Cela dit, il ne faut pas abuser des commémorations. À partir d’un certain moment, l’adulation du passé ne traduit plus que l’inaptitude à faire face au présent. Pour une certaine droite, l’histoire-refuge a traditionnellement constitué un alibi de son impuissance. Lorsque Nietzsche écrit que l’homme de l’avenir est "celui qui aura la mémoire la plus longue", il n’appelle nullement à s’engager dans cette voie. L’"homme de l’avenir" se confond pour lui avec le "dernier homme", cet homme infiniment méprisable qui traîne derrière lui un passé si pesant qu’il paralyse toute action. Nietzsche en appelle plutôt à l’oubli, dans lequel il voit une forme d’"innocence" indispensable à un nouveau commencement.
Mais au fait, réformer pour réformer ? Mais réformer quoi ? Et dans quel sens ? Tout réformer pour que rien ne change ? Et éviter une révolution salutaire ?
Dans les débuts du mouvement ouvrier, réforme et révolution n’ont pas toujours été jugées incompatibles. Rosa Luxemburg disait que "la réforme est le moyen dont la révolution est le but". Le réformisme, considéré comme une forme de "socialisme à petits pas", a cependant vite dégénéré en opportunisme. Au sein de la social-démocratie allemande, qui dominait la IIe Internationale, Eduard Bernstein en fut à partir de 1897 le principal théoricien. Tablant sur l’atténuation des contradictions internes du capitalisme, il prétendait réviser le marxisme de façon pragmatique en militant pour un passage pacifique au socialisme au moyen de réformes progressives, ce qui lui valut de subir les foudres de Lénine et de Kautsky. C’est l’époque où le très socialiste patriote Charles Péguy dénonçait en Jean Jaurès l’apôtre d’un réformisme justifiant le jeu parlementaire et la démocratie des partis, l’un et l’autre honnis par un Georges Sorel, un Émile Pouget ou un Victor Griffuelhes. En France, la date de naissance du réformisme remonte à 1899, avec l’entrée du socialiste Millerand dans le gouvernement de Waldeck-Rousseau. Le cartel des gauches de 1924 comme le Front populaire de 1936, qui ont vu l’alliance du prolétariat avec la bourgeoisie progressiste, se sont inscrits dans ce sillage, tout comme le Front de gauche aujourd’hui.
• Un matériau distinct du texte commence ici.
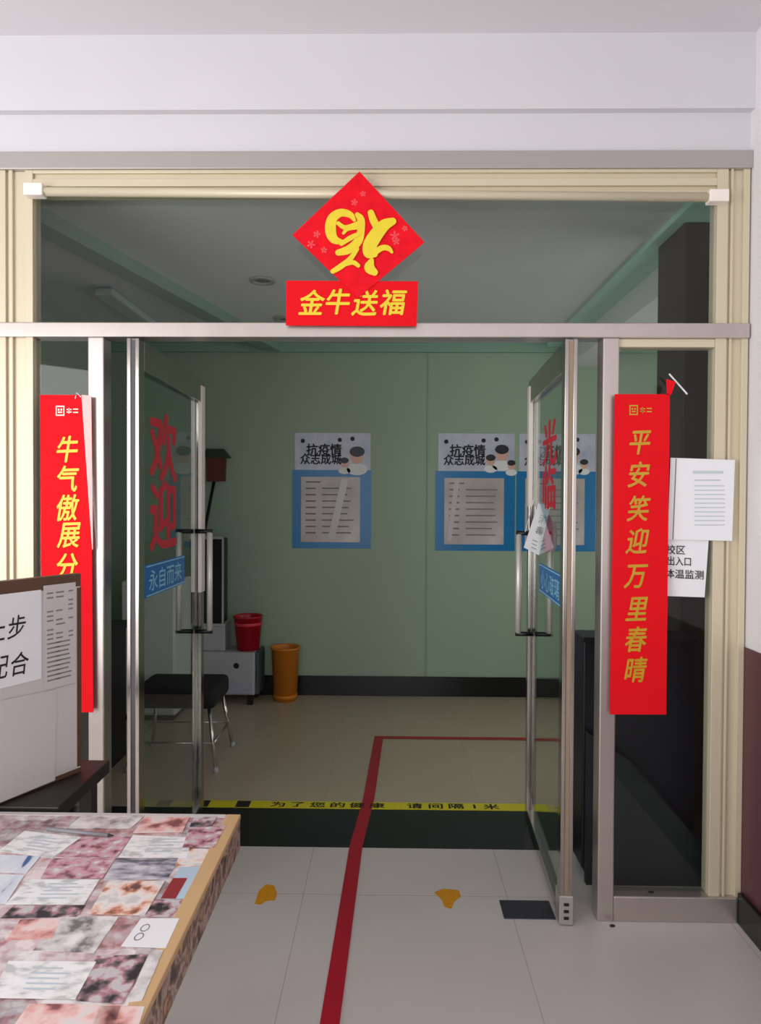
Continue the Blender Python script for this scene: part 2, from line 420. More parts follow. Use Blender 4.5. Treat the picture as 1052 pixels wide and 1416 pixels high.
def door_leaf(name, label, loc, rot, out, chars, sign_text, strip_bottom, sign_z, seal, cz, step, csize):
    d = thing(name, label, 'door', loc, rot, kind='structure')
    t = .0225
    # stiles, each an H section with a dark groove on its edge
    for y0, y1 in ((0, .058), (LW - .05, LW)):
        bm = box(-t, -.008, y0, y1, .006, LH); bx(bm, .008, t, y0, y1, .006, LH)
        bx(bm, -.009, .009, y0 + .008, y1 - .004, .006, LH)
        obj('stile', bm, M['leaf_steel'], d, .002)
    obj('rubber_seal', box(-.0078, .0078, .003, .0085, .012, LH - .006), mat('edge_seal', seal, .5), d)
    obj('top_rail', box(-t, t, .0582, LW - .0502, LH - .11, LH), M['leaf_steel'], d, .002)
    obj('bottom_rail', box(-t, t, .0582, LW - .0502, .008, .05), M['leaf_steel'], d, .002)
    obj('glass_pane', box(-.005, .005, .0582, LW - .0502, .05, LH - .11), M['door_glass'], d)
    bm = box(-t - .003, t + .003, -.003, .075, .004, .11)
    pv = obj('pivot_shoe', bm, M['grey_alu'], d, .003)
    bm = bmesh.new()
    for z in (.03, .055, .08): bx(bm, -.009, .009, -.006, -.0028, z - .005, z + .005)
    obj('screw_slot', bm, M['black_plastic'], pv)
    # cream strips along the free edge
    bm = box(-t - .004, -t + .014, LW - .057, LW + .001, strip_bottom, LH - .03)
    bx(bm, t - .014, t + .004, LW - .057, LW + .001, strip_bottom, LH - .03)
    obj('edge_strip', bm, M['cream_tone'], d)
    # pull handles on both faces
    hy = LW - .095
    for s in (-1, 1):
        h = obj('handle', tube(bmesh.new(), [(s * .075, hy, .92), (s * .075, hy, 1.395)], .014, 16), M['satin'], d, smooth=True)
        for z in (.915, 1.40):
            bm = tube(bmesh.new(), [(s * .0055, hy, z), (s * .088, hy, z)], .011, 12)
            obj('standoff', bm, M['black_plastic'], h, smooth=True)
    # writing on the face turned to the passage
    right = (0, 1, 0) if out > 0 else (0, -1, 0)
    bm = bmesh.new()
    for k, ch in enumerate(chars):
        glyphs(bm, ch, (out * .0062, .335 if out > 0 else .40, cz - step * k), csize, right, (0, 0, 1), 1.2 if out > 0 else 1.7, .03)
    obj('red_lettering', bm, M['red_decal'], d)
    y0, y1 = (.10, .62)
    sg = obj('push_sign', box(out * .0055, out * .0075, y0, y1, sign_z, sign_z + .128), M['blue_sign'], d)
    bm = bmesh.new()
    glyphs(bm, sign_text, (out * .0079, (y0 + y1) / 2, sign_z + .062), .088, right, (0, 0, 1), 1.22, .012)
    obj('lettering', bm, M['sign_text'], sg)
    bm = bmesh.new()
    for z in (.004, .118):
        a, b = sorted((out * .0076, out * .0082)); bx(bm, a, b, y0 + .02, y1 - .004, sign_z + z, sign_z + z + .005)
    obj('border_line', bm, M['sign_text'], sg)
    return d


door_l = door_leaf('door_1', 'left glass door leaf swung open into the room', (-.9425, 2.50, 0), math.radians(.4), 1, '欢迎', '永自而来', 1.10, 1.172, (76, 73, 74), 1.765, .275, .30)
door_r = door_leaf('door_2', 'right glass door leaf swung open with paper on its handle', (.65, 2.50, 0), math.radians(-3.0), -1, '光临', '小心玻璃', 1.53, 1.148, (150, 128, 106), 1.80, .185, .20)
tag(obj('floor_spring_plate', box(.43, .622, 2.535, 2.652, 0, .004), mat('dark_zinc_plate', (70, 68, 78), .35, .5, var=.1, scale=12), bevel=.0015), 'dark metal floor spring plate beside the right door foot', 'plate')

# tag and pouch hung on the right door's handle
tg = thing('paper_tag', 'white paper tag with pink pouch hung on the right door handle', 'tag', (0, 0, 0))
pl = lambda u, v, y=3.16: at(u, v, y=y)
bm = bmesh.new(); slab(bm, [pl(724, 757), pl(745, 768), pl(761, 699), pl(744, 696)], (0, -1, 0), .002); obj('paper', bm, M['paper'], tg)
bm = bmesh.new()
rt, up = (pl(757, 716) - pl(747, 714)).normalized(), (pl(752, 700) - pl(738, 750)).normalized()
for ch, u, v in (('消', 750.5, 718), ('毒', 746, 734)):
    glyphs(bm, ch, pl(u, v) + Vector((0, -.003, 0)), .042, (rt.x, 0, rt.z), (up.x, 0, up.z), 1, .012)
for k in range(3):
    slab(bm, [pl(734 + k, 757 - 5 * k) + Vector((0, -.003, 0)), pl(741 + k, 760 - 5 * k) + Vector((0, -.003, 0)), pl(741 + k, 759 - 5 * k) + Vector((0, -.003, 0)), pl(734 + k, 756 - 5 * k) + Vector((0, -.003, 0))], (0, -1, 0), .0005)
obj('lettering', bm, M['grey_ink'], tg)
bm = bmesh.new()
c = pl(757, 738, 3.20)
bmesh.ops.create_uvsphere(bm, u_segments=20, v_segments=12, radius=1, matrix=Matrix.Translation(c) @ Matrix.Diagonal((.026, .018, .09, 1)))
po = obj('pouch', bm, M['pink'], tg, smooth=True)
bm = bmesh.new(); c = pl(764, 742, 3.21)
bmesh.ops.create_uvsphere(bm, u_segments=20, v_segments=12, radius=1, matrix=Matrix.Translation(c) @ Matrix.Diagonal((.022, .014, .075, 1)))
obj('wrap', bm, M['pink_clear'], po, smooth=True)
bm = bmesh.new(); tube(bm, [pl(752, 698, 3.165), at(738, 690, y=3.25), at(726, 736, y=3.30)], .0025, 6); obj('string', bm, M['paper'], tg)

# ------------------------------------------------------------------ red festival papers
Yb = 2.510


def facing(u, v, y=Yb): return at(u, v, y=y)


dm = thing('fortune_diamond', 'red paper diamond with a large golden upside-down character above the doors', 'decoration')
YD = 2.500
bm = bmesh.new(); slab(bm, [facing(u, v, YD) for u, v in ((497, 237), (404, 325), (495, 412), (587, 335))], (0, 1, 0), .002)
n0 = len(bm.faces)
pm2 = lambda x, y: facing(390 + x / 5.01, 230 + y / 5.01, YD - .0004)
for (x, y, r) in ((560, 190, 14), (500, 250, 18), (240, 470, 20), (200, 540, 22), (290, 580, 16), (780, 480, 26), (790, 520, 20), (850, 430, 14)):
    for k in range(5):
        a = 2 * PI * k / 5 + x
        brush(bm, [(x, y, 3), (x + r * math.cos(a), y + r * math.sin(a), 7)], pm2, 3)
bm.faces.ensure_lookup_table()
for f in bm.faces[n0:]: f.material_index = 1
obj('paper', bm, M['red_flower'], dm).data.materials.append(mat('pale_red_flowers', (236, 70, 76), .5))
bm = bmesh.new()
pm = lambda x, y: facing(390 + x / 5.01, 230 + y / 5.01, YD - .0012)
for ik, st in enumerate((
    [(500, 372, 12), (470, 335, 22), (405, 322, 28), (348, 362, 34), (335, 440, 38), (360, 505, 30), (430, 528, 12)],
    [(520, 335, 16), (545, 370, 26), (545, 450, 26), (525, 520, 30), (465, 575, 30), (390, 598, 22)],
    [(388, 395, 14), (440, 425, 16), (530, 395, 16)],
    [(425, 465, 10), (455, 435, 14), (530, 425, 12)],
    [(410, 540, 14), (470, 500, 18), (530, 470, 14)],
    [(520, 575, 14), (470, 645, 18), (400, 700, 20), (350, 730, 16)],
    [(430, 682, 16), (490, 668, 16), (528, 690, 14)],
    [(615, 325, 22), (632, 375, 26), (655, 420, 26)],
    [(765, 385, 26), (710, 410, 40), (660, 465, 46), (610, 545, 48), (598, 605, 34), (640, 610, 24)],
    [(620, 615, 22), (690, 570, 20), (735, 572, 18), (760, 598, 10)],
    [(620, 655, 16), (605, 705, 36), (640, 738, 24)])):
    brush(bm, st, pm, level=.0006 * ik)
obj('lettering', bm, M['gold'], dm)
sl = thing('greeting_slip', 'red paper slip with four golden characters below the diamond', 'decoration')
YS = 2.504
bm = bmesh.new(); slab(bm, [facing(u, v, YS) for u, v in ((396, 388), (395, 450), (576, 451), (578, 389))], (0, 1, 0), .002)
obj('paper', bm, M['red_paper'], sl)
bm = bmesh.new()
for ch, u, v in (('金', 431, 418), ('牛', 467, 417), ('送', 504, 419), ('福', 544, 418)):
    glyphs(bm, ch, facing(u, v, YS - .0012), .098, (1, 0, 0), (0, 0, 1), .95, .022, .18)
obj('lettering', bm, M['gold'], sl)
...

Le "boom" des "Trente Glorieuses", marquées par l’idéologie fordiste et l’influence du keynésianisme, a paru justifier l’abandon de toute perspective révolutionnaire. C’est alors que les syndicats, devenus réformistes, se sont engagés dans un perpétuel compromis négocié avec les pouvoirs publics. Mais cette période est aujourd’hui terminée. Désormais totalement déterritorialisé, le capitalisme a retrouvé son caractère prédateur de la fin du XIXe siècle. Les réformes qu’il appelle de ses vœux sont celles qui permettent de supprimer tout ce qui peut faire obstacle à l’expansion planétaire du marché. "Il faut que tout change pour que rien ne change", professait Tancredi dans Le Guépard. Le réformisme, en ce sens, reste aujourd’hui plus que jamais le contraire de tout changement véritable. Le système n’offrant plus de marge de manœuvre, il n’a plus rien à proposer.